[Stated goal]: Isolate every line in the data with the string "image" and copy it.

+++ Records for this task +++

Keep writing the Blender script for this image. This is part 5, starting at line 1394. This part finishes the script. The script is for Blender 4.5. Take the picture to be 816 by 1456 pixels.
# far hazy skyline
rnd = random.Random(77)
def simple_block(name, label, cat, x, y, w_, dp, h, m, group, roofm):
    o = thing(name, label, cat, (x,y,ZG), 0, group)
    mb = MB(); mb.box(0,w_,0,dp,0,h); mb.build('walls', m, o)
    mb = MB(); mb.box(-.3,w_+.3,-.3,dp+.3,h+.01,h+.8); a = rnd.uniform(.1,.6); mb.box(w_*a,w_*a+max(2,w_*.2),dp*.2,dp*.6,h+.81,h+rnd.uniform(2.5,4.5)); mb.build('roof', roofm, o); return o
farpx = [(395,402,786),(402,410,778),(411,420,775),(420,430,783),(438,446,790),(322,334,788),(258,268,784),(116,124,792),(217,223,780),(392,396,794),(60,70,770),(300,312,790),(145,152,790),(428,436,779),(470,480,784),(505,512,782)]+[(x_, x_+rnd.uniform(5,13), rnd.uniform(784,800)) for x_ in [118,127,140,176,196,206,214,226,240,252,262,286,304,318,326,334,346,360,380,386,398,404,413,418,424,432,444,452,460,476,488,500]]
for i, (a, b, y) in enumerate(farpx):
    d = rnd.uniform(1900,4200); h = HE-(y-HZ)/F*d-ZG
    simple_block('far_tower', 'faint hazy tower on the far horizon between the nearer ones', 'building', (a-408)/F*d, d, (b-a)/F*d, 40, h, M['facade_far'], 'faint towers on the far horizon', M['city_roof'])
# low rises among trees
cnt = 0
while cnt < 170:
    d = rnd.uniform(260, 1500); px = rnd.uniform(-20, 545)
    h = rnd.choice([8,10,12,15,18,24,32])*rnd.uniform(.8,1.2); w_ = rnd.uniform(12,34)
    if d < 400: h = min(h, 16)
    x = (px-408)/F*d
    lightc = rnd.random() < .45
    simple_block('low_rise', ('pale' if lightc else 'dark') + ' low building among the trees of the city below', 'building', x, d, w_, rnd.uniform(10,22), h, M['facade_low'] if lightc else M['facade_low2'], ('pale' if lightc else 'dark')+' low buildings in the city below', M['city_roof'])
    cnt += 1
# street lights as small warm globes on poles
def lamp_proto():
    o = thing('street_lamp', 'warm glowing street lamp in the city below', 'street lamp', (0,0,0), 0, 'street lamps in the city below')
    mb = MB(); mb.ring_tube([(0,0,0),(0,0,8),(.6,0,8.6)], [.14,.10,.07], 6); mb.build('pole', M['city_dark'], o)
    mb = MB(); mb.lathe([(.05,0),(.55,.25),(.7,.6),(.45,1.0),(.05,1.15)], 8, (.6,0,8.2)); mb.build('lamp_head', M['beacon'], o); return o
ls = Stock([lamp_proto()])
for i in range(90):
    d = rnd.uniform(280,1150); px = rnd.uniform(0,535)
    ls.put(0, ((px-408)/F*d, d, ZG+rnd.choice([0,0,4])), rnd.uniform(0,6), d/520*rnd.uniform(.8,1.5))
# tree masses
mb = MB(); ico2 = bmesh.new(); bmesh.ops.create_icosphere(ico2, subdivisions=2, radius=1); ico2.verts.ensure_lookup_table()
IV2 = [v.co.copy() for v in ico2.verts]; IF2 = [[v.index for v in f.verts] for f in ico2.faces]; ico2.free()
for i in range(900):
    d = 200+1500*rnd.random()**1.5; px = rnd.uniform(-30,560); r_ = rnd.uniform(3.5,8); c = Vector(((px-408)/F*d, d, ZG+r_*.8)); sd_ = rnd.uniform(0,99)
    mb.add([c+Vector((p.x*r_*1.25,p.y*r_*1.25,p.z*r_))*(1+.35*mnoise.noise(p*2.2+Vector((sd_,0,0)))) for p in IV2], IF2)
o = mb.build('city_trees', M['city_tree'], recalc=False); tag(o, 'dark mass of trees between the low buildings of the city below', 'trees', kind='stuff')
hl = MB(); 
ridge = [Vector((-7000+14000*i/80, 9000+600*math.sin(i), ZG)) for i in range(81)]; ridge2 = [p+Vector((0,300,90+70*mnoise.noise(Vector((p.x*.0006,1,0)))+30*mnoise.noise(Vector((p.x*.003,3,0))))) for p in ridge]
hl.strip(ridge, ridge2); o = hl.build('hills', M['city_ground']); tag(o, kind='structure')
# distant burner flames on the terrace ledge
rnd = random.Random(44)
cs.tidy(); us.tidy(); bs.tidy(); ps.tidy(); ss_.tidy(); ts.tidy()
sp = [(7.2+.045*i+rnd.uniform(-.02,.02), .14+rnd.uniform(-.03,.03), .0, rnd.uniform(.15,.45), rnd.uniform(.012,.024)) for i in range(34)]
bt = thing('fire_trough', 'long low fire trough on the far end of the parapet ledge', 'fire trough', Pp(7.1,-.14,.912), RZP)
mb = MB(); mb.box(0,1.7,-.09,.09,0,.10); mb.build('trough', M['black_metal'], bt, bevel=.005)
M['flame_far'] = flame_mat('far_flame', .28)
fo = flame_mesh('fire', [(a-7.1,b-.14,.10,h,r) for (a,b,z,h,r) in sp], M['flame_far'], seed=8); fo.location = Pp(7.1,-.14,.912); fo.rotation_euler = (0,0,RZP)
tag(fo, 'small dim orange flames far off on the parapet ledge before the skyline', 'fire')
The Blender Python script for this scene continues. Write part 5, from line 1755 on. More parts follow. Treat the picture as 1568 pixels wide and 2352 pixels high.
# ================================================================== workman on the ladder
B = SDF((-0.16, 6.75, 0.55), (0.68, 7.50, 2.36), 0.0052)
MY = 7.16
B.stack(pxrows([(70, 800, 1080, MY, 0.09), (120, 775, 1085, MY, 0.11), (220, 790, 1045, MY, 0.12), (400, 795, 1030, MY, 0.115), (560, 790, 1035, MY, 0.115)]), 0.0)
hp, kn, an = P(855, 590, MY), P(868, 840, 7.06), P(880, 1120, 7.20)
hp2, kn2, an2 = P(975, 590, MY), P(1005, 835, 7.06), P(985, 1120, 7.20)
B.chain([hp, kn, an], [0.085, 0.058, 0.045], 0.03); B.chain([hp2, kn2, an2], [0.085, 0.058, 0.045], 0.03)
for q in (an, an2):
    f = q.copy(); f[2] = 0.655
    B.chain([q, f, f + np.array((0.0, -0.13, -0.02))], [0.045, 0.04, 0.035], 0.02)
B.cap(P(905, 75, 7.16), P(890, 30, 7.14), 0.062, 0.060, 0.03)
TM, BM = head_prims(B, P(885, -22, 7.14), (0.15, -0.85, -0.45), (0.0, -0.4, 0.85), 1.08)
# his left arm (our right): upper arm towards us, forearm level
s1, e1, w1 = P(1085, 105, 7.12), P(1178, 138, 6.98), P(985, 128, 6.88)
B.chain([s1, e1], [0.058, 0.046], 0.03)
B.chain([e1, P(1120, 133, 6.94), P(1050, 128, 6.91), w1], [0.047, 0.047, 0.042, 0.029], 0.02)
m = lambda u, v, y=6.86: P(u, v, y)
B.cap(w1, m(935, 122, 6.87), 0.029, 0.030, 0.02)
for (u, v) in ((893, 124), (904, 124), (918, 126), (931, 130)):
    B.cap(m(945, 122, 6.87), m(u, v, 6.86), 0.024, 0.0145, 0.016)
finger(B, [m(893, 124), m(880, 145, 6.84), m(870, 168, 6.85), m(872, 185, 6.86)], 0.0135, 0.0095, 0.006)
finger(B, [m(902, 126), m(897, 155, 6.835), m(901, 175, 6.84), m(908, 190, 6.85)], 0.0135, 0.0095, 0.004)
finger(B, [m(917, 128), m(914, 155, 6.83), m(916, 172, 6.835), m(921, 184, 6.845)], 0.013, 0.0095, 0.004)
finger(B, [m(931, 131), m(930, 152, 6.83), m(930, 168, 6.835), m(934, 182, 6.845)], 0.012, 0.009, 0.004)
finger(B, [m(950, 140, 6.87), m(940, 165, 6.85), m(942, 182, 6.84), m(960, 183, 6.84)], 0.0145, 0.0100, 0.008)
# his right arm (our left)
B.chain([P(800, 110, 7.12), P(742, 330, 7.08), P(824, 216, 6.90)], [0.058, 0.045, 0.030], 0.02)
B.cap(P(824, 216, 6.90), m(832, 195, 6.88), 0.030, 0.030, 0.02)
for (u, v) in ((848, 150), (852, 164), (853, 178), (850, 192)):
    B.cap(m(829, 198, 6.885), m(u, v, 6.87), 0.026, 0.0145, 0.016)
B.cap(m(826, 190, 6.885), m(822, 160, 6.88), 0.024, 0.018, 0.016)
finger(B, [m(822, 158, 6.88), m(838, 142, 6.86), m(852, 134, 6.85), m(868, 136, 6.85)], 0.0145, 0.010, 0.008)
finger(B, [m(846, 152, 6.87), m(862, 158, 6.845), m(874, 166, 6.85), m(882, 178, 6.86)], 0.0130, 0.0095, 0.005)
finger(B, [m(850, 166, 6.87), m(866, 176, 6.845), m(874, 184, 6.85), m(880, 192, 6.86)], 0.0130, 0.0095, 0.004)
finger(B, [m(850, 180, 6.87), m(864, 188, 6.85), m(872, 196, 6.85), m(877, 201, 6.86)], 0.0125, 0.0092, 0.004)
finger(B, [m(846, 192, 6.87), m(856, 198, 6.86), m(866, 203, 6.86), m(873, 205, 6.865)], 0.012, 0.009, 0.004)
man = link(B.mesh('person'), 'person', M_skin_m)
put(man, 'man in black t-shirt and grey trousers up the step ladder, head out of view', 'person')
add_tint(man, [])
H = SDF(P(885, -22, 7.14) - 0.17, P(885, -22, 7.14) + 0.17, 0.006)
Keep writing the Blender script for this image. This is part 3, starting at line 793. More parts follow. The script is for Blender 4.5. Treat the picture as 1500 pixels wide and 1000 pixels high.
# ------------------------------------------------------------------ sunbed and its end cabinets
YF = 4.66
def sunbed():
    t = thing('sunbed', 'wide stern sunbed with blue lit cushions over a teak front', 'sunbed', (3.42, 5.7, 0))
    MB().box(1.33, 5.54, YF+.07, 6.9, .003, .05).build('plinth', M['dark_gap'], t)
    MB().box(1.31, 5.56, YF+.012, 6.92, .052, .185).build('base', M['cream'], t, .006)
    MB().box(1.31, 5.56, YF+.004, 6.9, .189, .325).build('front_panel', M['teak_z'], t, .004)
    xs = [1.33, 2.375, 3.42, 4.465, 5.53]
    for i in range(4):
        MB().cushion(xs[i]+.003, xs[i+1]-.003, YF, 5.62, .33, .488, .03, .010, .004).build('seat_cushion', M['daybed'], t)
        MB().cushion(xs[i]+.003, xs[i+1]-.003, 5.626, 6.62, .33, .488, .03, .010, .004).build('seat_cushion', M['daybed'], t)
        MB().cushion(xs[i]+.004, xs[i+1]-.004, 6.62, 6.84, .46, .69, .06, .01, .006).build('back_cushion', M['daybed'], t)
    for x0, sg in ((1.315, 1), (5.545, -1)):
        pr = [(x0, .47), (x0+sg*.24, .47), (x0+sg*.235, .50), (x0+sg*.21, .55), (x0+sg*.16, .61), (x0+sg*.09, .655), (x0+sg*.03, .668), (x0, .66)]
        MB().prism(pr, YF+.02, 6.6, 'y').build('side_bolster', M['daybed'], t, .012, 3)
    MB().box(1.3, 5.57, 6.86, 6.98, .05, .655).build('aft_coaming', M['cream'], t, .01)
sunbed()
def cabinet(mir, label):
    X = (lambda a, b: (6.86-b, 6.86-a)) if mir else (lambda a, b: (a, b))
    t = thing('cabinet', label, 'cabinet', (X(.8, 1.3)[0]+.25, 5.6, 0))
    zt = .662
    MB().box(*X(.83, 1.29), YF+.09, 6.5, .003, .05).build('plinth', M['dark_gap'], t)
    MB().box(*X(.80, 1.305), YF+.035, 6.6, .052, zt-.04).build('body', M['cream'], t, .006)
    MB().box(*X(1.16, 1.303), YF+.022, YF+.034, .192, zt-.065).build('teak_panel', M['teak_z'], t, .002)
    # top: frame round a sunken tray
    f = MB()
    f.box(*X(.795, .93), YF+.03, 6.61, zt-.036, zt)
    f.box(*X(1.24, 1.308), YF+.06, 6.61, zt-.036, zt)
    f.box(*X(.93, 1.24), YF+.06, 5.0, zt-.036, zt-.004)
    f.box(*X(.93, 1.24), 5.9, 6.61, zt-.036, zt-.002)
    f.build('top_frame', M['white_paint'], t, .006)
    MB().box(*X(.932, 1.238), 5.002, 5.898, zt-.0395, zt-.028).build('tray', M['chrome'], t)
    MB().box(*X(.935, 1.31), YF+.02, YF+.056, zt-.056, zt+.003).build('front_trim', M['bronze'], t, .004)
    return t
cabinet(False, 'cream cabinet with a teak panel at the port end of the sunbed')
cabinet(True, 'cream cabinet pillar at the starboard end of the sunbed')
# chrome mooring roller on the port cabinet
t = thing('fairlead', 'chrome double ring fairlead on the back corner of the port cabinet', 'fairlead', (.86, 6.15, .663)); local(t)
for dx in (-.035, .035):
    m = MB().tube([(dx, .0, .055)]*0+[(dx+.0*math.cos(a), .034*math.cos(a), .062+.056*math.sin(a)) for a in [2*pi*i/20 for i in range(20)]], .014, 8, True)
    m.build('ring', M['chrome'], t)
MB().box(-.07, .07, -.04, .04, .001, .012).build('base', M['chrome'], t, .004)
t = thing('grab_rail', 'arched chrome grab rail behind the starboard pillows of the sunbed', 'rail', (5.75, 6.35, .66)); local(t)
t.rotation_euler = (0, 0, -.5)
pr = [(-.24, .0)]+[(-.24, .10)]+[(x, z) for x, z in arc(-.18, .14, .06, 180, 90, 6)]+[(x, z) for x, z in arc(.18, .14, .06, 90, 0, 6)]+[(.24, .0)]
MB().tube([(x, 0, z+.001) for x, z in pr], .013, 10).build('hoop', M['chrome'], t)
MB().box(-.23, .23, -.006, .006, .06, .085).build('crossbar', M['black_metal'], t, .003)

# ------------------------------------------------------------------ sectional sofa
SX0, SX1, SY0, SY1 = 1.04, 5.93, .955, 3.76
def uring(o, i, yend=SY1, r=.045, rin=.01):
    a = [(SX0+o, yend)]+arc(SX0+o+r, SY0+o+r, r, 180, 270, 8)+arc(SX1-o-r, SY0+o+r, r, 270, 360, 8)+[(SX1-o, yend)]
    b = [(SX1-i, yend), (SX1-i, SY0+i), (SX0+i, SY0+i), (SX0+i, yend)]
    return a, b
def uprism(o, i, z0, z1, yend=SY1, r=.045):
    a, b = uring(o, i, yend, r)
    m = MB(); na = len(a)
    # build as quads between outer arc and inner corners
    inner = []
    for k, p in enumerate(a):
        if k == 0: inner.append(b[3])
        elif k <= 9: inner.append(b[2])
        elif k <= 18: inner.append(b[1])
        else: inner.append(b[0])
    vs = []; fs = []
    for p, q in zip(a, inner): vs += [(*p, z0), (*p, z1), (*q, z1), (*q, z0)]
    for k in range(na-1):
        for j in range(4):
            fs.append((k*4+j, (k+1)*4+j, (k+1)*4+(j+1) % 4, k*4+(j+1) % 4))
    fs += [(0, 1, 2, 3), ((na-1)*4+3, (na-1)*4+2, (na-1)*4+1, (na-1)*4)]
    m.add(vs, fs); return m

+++

[Answer to the exercise]:
Keep writing the Blender script for this image. This is part 5, starting at line 1394. This part finishes the script. The script is for Blender 4.5. Take the picture to be 816 by 1456 pixels.
Keep writing the Blender script for this image. This is part 3, starting at line 793. More parts follow. The script is for Blender 4.5. Treat the picture as 1500 pixels wide and 1000 pixels high.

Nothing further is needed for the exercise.